Wednesday, April 15, 2015

Retooling the Chemistry Major?


Here’s an article that was making the rounds in the blogosphere this week. The Wall Street Journal in the Education section (Apr 12) has a story titled “Chemistry Departments Try to Attract More Students by Retooling Major”. The subtitle of this article is “Universities begin to overhaul traditional curricula in science field that some worry is churning out too few graduates for nation’s needs”. Click here for a link to the article

This caught my attention because my department is having the opposite problem. Seven years ago thereabouts we retooled our curriculum by actually increasing the requirements, the most significant addition being a required Research Methods course. At the time we had 20-25 majors per cohort, and our laboratory-heavy curriculum could support up to 32 majors per year (it would be a squeeze) without requiring a significant overhaul. This year’s graduating class has just under 40 majors. The group coming up behind them has about the same number. This morning I signed in major #43 of the current sophomore class. And I know there are more to come. I’ve actually dissuaded a number of students away from the major if I thought there was something else that would be a better fit given interests, aptitudes, and what classes they had taken so far.

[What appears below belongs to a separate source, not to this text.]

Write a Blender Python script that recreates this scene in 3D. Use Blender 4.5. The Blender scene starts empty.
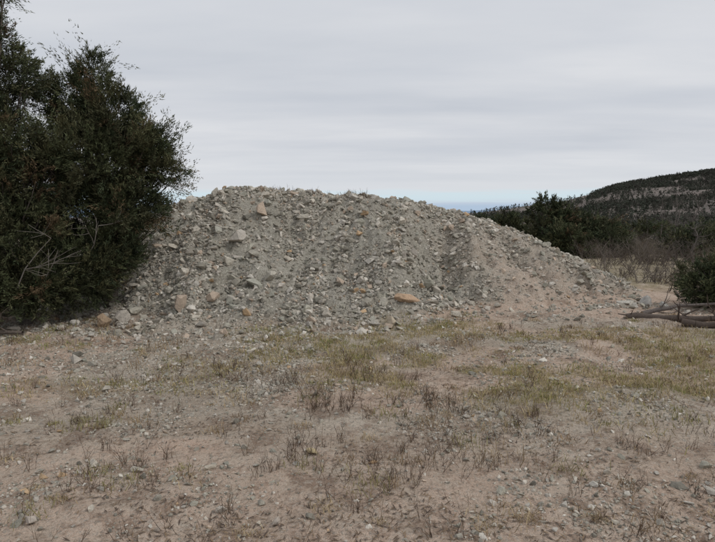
import bpy, bmesh, math, numpy as np
from mathutils import Vector
rng=np.random.default_rng(7)
scene=bpy.context.scene

# ------------------------------------------------------------ noise
def _h(ix,iy,s):
    n=(ix.astype(np.int64)*374761393+iy.astype(np.int64)*668265263+s*1442695041)&0xffffffff
    n=((n^(n>>13))*1274126177)&0xffffffff
    n=(n^(n>>16))&0xffffffff
    return n/4294967295.0
def vnoise(x,y,s=0):
    x=np.asarray(x,float);y=np.asarray(y,float)
    ix=np.floor(x);iy=np.floor(y);fx=x-ix;fy=y-iy
    fx=fx*fx*fx*(fx*(fx*6-15)+10);fy=fy*fy*fy*(fy*(fy*6-15)+10)
    ix=ix.astype(np.int64);iy=iy.astype(np.int64)
    a=_h(ix,iy,s);b=_h(ix+1,iy,s);c=_h(ix,iy+1,s);d=_h(ix+1,iy+1,s)
    return (a*(1-fx)+b*fx)*(1-fy)+(c*(1-fx)+d*fx)*fy
def fbm(x,y,oct=4,s=0):
    t=0;a=.5;tot=0
    for i in range(oct):
        t=t+a*vnoise(x*2**i+17.3*i,y*2**i-9.1*i,s+i);tot+=a;a*=.5
    return t/tot
def sstep(a,b,x):
    t=np.clip((np.asarray(x,float)-a)/(b-a),0,1);return t*t*(3-2*t)

# ------------------------------------------------------------ terrain functions
def base_h(x,y):
    x=np.asarray(x,float);y=np.asarray(y,float)
    near=1-sstep(30,80,np.hypot(x,y))
    z=(fbm(x*.35,y*.35,3,3)-.5)*.16*near
    z=z+(fbm(x*1.6,y*1.6,4,9)-.5)*.10*near
    z=z+(fbm(x*9,y*9,3,21)-.5)*.036*near
    z=z-5.0*sstep(20,90,y)-40*sstep(150,3000,np.hypot(x,y))
    z=z+.25*sstep(-4,-9,x)*sstep(7,12,y)*near
    return z
CX=[-10.5,-8.5,-7,-5.9,-5.1,-4.3,-3.3,-2.0,-.7,1.1,2.13,3.16,4.2,5.25,6.27,7.1,8.0]
CH=[0,.35,.8,1.35,1.90,2.28,2.60,2.54,2.44,2.31,2.12,1.87,1.44,.96,.48,.10,-.05]
BX=[-10,-8,-5,-3,-1,.5,1.7,3,5,8]
BY=[12,10.9,9.9,9.35,9.3,10.0,11.0,11.5,12.0,13.0]
def rills(x,y):
    q=(x-2)+(14.6-y)*-.75+(fbm(x*.9,y*.9,3,68)-.5)*1.1
    rid=np.abs(fbm(q*1.4,y*.3,3,63)-.5)*2
    return (1-sstep(0,.30,rid))*sstep(2,3.0,x)
def mound_h(x,y):
    x=np.asarray(x,float);y=np.asarray(y,float)
    yb=np.interp(x,BX,BY)+(fbm(x*.8,y*.2,3,41)-.5)*1.2
    H=np.interp(x,CX,CH)
    t=(y-yb)/(14.6-yb)
    front=np.interp(t,[-.3,0,.12,.3,.55,.8,.93,1.05,3],[-.08,0,.09,.29,.61,.91,.985,1,1])
    back=np.interp(y,[14.6,16.5,21.5,23],[1,.96,0,-.05])
    m=H*np.minimum(front,back)
    k=sstep(0,.35,m)
    m=m-.65*np.exp(-((x-1.9-(y-13)*.3)/.55)**2-((y-12.9)/1.15)**2)
    m=m+.45*np.exp(-((x-.75-(y-12)*-.25)/.7)**2-((y-12.1)/1.0)**2)
    m=m+.30*np.exp(-((x+3.2)/.8)**2-((y-11.8)/1.4)**2)
    m=m-.28*np.exp(-((x+1.6)/.6)**2-((y-12.2)/1.2)**2)
    cr=1-.75*sstep(13.2,14.4,y)
    m=m+k*cr*((fbm(x*1.6,y*.5,4,51)-.5)*.62+(fbm(x*4,y*3.2,3,57)-.5)*.30)+k*(fbm(x*13,y*13,2,61)-.5)*.09
    m=m-k*cr*.15*rills(x,y)
    edge=(x<-10)|(x>8.2)
    m=np.where(edge,-.06,m)
    return np.maximum(m,-.06)
def surf(x,y):
    return base_h(x,y)+np.maximum(mound_h(x,y),0)*((np.asarray(y)>8.3)&(np.asarray(y)<23))
# masks
def m_grass(x,y):
    n=fbm(x*.9,y*1.1,4,71)
    line=8.15-.56*(x+1)
    g=np.exp(-((y-line)/1.15)**4)*sstep(-2.2,-.6,x)*(.15+.85*sstep(.38,.56,n))*sstep(.30,.42,n)
    g=np.maximum(g,.8*np.exp(-((y-8.6)/.6)**2)*sstep(-1.8,0,x)*(1-sstep(2.2,4,x))*sstep(.42,.58,n))
    g2=np.exp(-((x-1.3)/1.0)**2-((y-9.8)/.7)**2)*sstep(.3,.5,n)
    g3=.30*sstep(5.5,6.5,y)*(1-sstep(9,9.6,y))*(1-sstep(-2,-1,x))*sstep(.56,.68,n)
    g4=.6*sstep(2.6,4,x)*sstep(6,7,y)*(1-sstep(9.0,10.0,y))*sstep(.44,.58,n)
    far=1.*sstep(13.5,15.5,y)*sstep(5,7,x)+.8*sstep(18,25,y)
    return np.clip(np.maximum.reduce([g,g2,g3,g4,far]),0,1)
def m_mound(x,y):
    return sstep(.0,.22,mound_h(x,y))*((y>8.3)&(y<23))
def m_pink(x,y):
    p=sstep(2.4,4.1,x-(12.5-y)*.5+(fbm(x,y,3,81)-.5)*2.6)*sstep(9.6,10.8,y)
    p=p*(1-.5*m_mound(x,y)*sstep(12.6,13.6,y))
    p=np.maximum(p,sstep(.50,.64,fbm(x*.45+3,y*.6,3,85))*(1-m_mound(x,y)))
    p=np.maximum(p,.85*(1-sstep(3.8,5.8,y)))
    return np.clip(p,0,1)*(1-sstep(14.5,17,y))

# ------------------------------------------------------------ mesh helpers
def new_mesh(name,V,F,mat,cols=None,smooth=False,parent=None):
    V=np.asarray(V,np.float32).reshape(-1,3);F=np.asarray(F,np.int32)
    k=F.shape[1]
    me=bpy.data.meshes.new(name)
    me.vertices.add(len(V));me.vertices.foreach_set("co",V.ravel())
    me.loops.add(F.size);me.loops.foreach_set("vertex_index",F.ravel())
    me.polygons.add(len(F))
    me.polygons.foreach_set("loop_start",np.arange(len(F),dtype=np.int32)*k)
    me.polygons.foreach_set("loop_total",np.full(len(F),k,np.int32))
    me.update(calc_edges=True)
    me.polygons.foreach_set("use_smooth",np.full(len(F),smooth))
    if cols is not None:
        c=np.ones((len(V),4),np.float32);c[:,:3]=np.asarray(cols)
        a=me.color_attributes.new("Col",'FLOAT_COLOR','POINT');a.data.foreach_set("color",c.ravel())
    me.materials.append(mat)
    ob=bpy.data.objects.new(name,me);scene.collection.objects.link(ob)
    if parent: ob.parent=parent
    return ob
def grid(xs,ys,zf):
    X,Y=np.meshgrid(xs,ys);Z=zf(X,Y)
    n=len(xs);m=len(ys)
    V=np.stack([X,Y,Z],-1).reshape(-1,3)
    i=np.arange(n*m).reshape(m,n)
    F=np.stack([i[:-1,:-1],i[:-1,1:],i[1:,1:],i[1:,:-1]],-1).reshape(-1,4)
    return V,F
def empty(name,loc=(0,0,0)):
    e=bpy.data.objects.new(name,None);scene.collection.objects.link(e);e.empty_display_size=.2
    return e

# ------------------------------------------------------------ materials
class NT:
    def __init__(s,mat): s.t=mat.node_tree;s.n=s.t.nodes;s.l=s.t.links
    def add(s,ty,**k):
        n=s.n.new(ty)
        for a,b in k.items(): setattr(n,a,b)
        return n
    def noise(s,vec,scale,detail=5,rough=.6):
        n=s.add('ShaderNodeTexNoise');n.inputs['Scale'].default_value=scale;n.inputs['Detail'].default_value=detail
        n.inputs['Roughness'].default_value=rough;s.l.new(vec,n.inputs['Vector']);return n.outputs['Fac']
    def ramp(s,fac,a,b):
        n=s.add('ShaderNodeMapRange');n.inputs[1].default_value=a;n.inputs[2].default_value=b
        n.clamp=True;s.l.new(fac,n.inputs[0]);return n.outputs[0]
    def mix(s,f,a,b,mode='MIX'):
        n=s.add('ShaderNodeMix',data_type='RGBA',blend_type=mode)
        for sock,v in ((n.inputs[0],f),(n.inputs[6],a),(n.inputs[7],b)):
            if isinstance(v,(int,float)): sock.default_value=v
            elif isinstance(v,tuple): sock.default_value=(*v,1)
            else: s.l.new(v,sock)
        return n.outputs[2]
    def math(s,op,a,b=0.):
        n=s.add('ShaderNodeMath',operation=op)
        for sock,v in ((n.inputs[0],a),(n.inputs[1],b)):
            if isinstance(v,(int,float)): sock.default_value=v
            else: s.l.new(v,sock)
        return n.outputs[0]
def mk(name):
    m=bpy.data.materials.new(name);m.use_nodes=True
    b=m.node_tree.nodes['Principled BSDF'];b.inputs['Roughness'].default_value=.92
    b.inputs['Specular IOR Level'].default_value=.15
    return m,NT(m),b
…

This year I had the privilege of helping guide our department through another revision – to streamline our majors and allow us to handle the large number of students coming through our classes. Chemistry is the second largest minor at our institution so we have many students who come through our General Chemistry and Organic Chemistry sequences, with Biochemistry being the most popular upper division class after the initial two-year sequence. Our retooling of the major actually provides a little less flexibility in some areas but a little more in others. We had to remind ourselves not to make the requirements even more difficult. We’re certainly not trying to attract more majors as we’re having trouble managing our large enrollments as it is.

The article says that “chemistry professors find themselves waging a fierce battle to appeal to undergraduates who might want a scientific grounding to pursue careers in forensics, molecular gastronomy or politics, but who are turned off by the degree’s onerous demands”. I suppose that could be happening in some places, but how general is this? I also haven’t looked at the data but I suspect that the number of majors has been increasing overall across the U.S., but perhaps the percentage as a whole may not be increasing (and might even be decreasing). The two schools studied were Emory University and Davidson College, and one professor was quoted as saying “chemists [are] not known as the most flexible people … but we’ve really got to change, because academia’s changing.” Really? I don't even know what is meant by being a flexible person!

Is it the demands that are onerous? There’s no doubt that the major is academically challenging. I’m very upfront about this with students. Or is it that the curricula are too traditional (whatever that means, as implied by the article)? I ask myself why is it that my department keeps attracting majors. My anecdotal conversations with many students suggests to me that they find their classes interesting and enjoyable and many of them established a good rapport with their professors. (Our class sizes are small. We run multiple sections.) They also seem to be influenced by students in the cohorts ahead who tell the newer students what a great department they’re in. This of course makes me feel good, and I know my colleagues work very hard to keep up the excellence of the department. It also makes me think that perhaps it’s not the large-scale overhauls that make the difference but the teaching and mentoring relationships that have a stronger impact in bringing students into the fold. When that culture is present, word-of-mouth by the students is sufficient to carry the momentum. Our curriculum is relatively traditional and rather challenging. Our students will definitely attest to the latter. (They don’t know much about the former.) Yet they still keep coming back for more!